Prompt: From the opening line of the records through the line bearing "return np.array([x * t, Y, HC + z * t])", set down every line exactly.

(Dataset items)
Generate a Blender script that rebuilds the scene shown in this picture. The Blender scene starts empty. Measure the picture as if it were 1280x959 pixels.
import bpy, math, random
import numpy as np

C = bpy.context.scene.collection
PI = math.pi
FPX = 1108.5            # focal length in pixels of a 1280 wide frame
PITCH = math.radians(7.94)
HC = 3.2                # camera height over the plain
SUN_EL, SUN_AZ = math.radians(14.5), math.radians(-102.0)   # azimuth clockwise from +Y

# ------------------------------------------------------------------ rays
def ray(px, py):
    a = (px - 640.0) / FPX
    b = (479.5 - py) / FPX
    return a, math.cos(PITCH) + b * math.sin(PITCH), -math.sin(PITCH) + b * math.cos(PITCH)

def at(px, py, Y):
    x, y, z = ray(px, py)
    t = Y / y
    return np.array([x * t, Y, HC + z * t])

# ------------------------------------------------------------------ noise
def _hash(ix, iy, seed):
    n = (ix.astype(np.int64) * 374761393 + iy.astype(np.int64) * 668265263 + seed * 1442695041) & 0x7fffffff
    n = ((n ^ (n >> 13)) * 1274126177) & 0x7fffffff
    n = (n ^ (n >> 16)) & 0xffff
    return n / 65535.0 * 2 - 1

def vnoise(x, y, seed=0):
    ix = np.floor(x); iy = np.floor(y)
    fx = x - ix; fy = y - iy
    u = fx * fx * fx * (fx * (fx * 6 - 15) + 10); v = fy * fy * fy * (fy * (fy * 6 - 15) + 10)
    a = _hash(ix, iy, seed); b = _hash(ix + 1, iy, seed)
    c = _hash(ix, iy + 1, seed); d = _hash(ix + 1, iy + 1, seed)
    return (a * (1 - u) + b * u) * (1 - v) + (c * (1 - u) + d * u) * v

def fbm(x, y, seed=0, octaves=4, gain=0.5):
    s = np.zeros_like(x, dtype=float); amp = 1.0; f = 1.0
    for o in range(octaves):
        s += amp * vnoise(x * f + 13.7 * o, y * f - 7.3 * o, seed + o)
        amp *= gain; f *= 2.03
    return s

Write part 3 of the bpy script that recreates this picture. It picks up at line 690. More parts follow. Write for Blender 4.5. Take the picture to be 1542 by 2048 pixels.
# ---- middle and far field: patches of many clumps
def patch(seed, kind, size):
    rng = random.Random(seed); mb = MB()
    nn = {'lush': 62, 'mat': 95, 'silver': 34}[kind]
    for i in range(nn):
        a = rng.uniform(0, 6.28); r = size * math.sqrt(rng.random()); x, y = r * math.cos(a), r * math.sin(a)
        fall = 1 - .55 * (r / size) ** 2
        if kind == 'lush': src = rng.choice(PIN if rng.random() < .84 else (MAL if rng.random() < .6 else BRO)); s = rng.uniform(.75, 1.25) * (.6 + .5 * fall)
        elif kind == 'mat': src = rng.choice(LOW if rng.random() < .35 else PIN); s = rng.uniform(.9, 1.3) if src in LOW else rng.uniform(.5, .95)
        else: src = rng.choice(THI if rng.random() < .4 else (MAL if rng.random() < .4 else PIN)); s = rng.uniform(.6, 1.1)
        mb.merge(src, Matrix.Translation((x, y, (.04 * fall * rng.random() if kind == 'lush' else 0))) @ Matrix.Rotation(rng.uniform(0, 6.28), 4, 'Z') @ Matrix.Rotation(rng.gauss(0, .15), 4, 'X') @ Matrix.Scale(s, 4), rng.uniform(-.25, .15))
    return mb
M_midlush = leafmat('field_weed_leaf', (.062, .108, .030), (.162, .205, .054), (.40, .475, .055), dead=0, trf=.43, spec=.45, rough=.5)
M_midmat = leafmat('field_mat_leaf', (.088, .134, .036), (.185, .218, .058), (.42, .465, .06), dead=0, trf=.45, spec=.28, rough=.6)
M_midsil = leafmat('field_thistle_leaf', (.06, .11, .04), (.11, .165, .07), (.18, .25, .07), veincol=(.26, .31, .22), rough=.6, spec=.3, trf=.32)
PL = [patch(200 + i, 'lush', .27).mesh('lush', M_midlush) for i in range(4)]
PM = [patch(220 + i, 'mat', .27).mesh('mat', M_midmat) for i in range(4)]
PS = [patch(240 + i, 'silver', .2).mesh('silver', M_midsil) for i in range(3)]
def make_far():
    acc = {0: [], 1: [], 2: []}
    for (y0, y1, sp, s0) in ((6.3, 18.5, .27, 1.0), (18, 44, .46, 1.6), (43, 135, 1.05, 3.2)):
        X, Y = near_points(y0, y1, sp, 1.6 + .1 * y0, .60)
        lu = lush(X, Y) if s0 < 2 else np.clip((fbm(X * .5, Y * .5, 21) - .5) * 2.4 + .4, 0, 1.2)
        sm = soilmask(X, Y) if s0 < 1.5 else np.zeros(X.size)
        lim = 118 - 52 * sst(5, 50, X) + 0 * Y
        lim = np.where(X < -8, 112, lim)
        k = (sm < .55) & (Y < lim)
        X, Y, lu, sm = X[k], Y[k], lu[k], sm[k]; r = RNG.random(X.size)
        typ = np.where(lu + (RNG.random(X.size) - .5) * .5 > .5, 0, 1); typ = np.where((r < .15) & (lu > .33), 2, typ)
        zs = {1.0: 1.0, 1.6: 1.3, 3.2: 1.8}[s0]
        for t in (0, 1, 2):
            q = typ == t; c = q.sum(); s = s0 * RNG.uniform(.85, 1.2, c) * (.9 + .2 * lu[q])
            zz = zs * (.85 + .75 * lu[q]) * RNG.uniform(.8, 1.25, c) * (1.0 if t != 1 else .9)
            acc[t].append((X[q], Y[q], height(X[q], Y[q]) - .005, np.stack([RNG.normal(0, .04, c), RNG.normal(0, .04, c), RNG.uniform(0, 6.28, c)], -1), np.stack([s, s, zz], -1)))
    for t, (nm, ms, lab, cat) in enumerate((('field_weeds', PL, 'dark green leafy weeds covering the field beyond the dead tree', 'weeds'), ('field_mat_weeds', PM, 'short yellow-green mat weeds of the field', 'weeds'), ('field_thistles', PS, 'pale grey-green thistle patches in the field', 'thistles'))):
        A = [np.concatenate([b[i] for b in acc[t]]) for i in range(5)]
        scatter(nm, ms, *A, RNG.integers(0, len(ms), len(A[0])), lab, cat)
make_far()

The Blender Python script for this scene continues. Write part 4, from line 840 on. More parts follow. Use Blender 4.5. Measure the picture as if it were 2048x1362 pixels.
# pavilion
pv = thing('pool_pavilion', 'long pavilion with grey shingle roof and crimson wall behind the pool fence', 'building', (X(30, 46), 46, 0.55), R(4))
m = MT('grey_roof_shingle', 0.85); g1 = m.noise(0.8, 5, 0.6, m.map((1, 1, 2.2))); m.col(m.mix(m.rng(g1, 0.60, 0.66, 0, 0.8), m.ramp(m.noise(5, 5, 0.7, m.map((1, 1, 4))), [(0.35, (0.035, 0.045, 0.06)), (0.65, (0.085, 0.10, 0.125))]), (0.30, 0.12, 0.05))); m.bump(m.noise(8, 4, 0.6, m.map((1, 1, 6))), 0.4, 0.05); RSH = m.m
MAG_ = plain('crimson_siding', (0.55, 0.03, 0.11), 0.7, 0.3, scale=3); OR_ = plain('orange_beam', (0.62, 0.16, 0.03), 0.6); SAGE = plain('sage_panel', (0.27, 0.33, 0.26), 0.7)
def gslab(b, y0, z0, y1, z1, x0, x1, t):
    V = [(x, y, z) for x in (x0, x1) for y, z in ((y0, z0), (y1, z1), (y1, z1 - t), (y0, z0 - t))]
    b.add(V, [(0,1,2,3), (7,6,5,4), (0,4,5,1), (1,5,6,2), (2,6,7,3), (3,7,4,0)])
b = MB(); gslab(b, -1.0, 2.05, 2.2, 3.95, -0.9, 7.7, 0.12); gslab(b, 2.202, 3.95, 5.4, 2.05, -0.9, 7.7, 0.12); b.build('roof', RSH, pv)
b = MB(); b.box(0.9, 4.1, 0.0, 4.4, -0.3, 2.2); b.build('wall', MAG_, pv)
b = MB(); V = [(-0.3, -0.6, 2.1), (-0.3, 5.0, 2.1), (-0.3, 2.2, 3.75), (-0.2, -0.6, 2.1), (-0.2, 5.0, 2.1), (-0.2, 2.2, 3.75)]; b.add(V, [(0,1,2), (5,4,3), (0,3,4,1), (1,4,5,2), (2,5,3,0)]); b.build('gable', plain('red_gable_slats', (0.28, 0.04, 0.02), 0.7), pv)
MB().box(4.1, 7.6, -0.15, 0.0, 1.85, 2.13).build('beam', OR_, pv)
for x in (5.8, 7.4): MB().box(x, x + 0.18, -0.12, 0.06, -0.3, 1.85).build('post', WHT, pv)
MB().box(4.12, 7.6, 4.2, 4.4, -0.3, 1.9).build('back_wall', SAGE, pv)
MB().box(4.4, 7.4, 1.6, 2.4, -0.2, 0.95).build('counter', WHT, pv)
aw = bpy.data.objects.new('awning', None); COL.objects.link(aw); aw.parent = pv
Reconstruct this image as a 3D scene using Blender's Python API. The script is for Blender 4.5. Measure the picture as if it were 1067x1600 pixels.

Solution to this task:
Generate a Blender script that rebuilds the scene shown in this picture. The Blender scene starts empty. Measure the picture as if it were 1280x959 pixels.
import bpy, math, random
import numpy as np

C = bpy.context.scene.collection
PI = math.pi
FPX = 1108.5            # focal length in pixels of a 1280 wide frame
PITCH = math.radians(7.94)
HC = 3.2                # camera height over the plain
SUN_EL, SUN_AZ = math.radians(14.5), math.radians(-102.0)   # azimuth clockwise from +Y

# ------------------------------------------------------------------ rays
def ray(px, py):
    a = (px - 640.0) / FPX
    b = (479.5 - py) / FPX
    return a, math.cos(PITCH) + b * math.sin(PITCH), -math.sin(PITCH) + b * math.cos(PITCH)

def at(px, py, Y):
    x, y, z = ray(px, py)
    t = Y / y
    return np.array([x * t, Y, HC + z * t])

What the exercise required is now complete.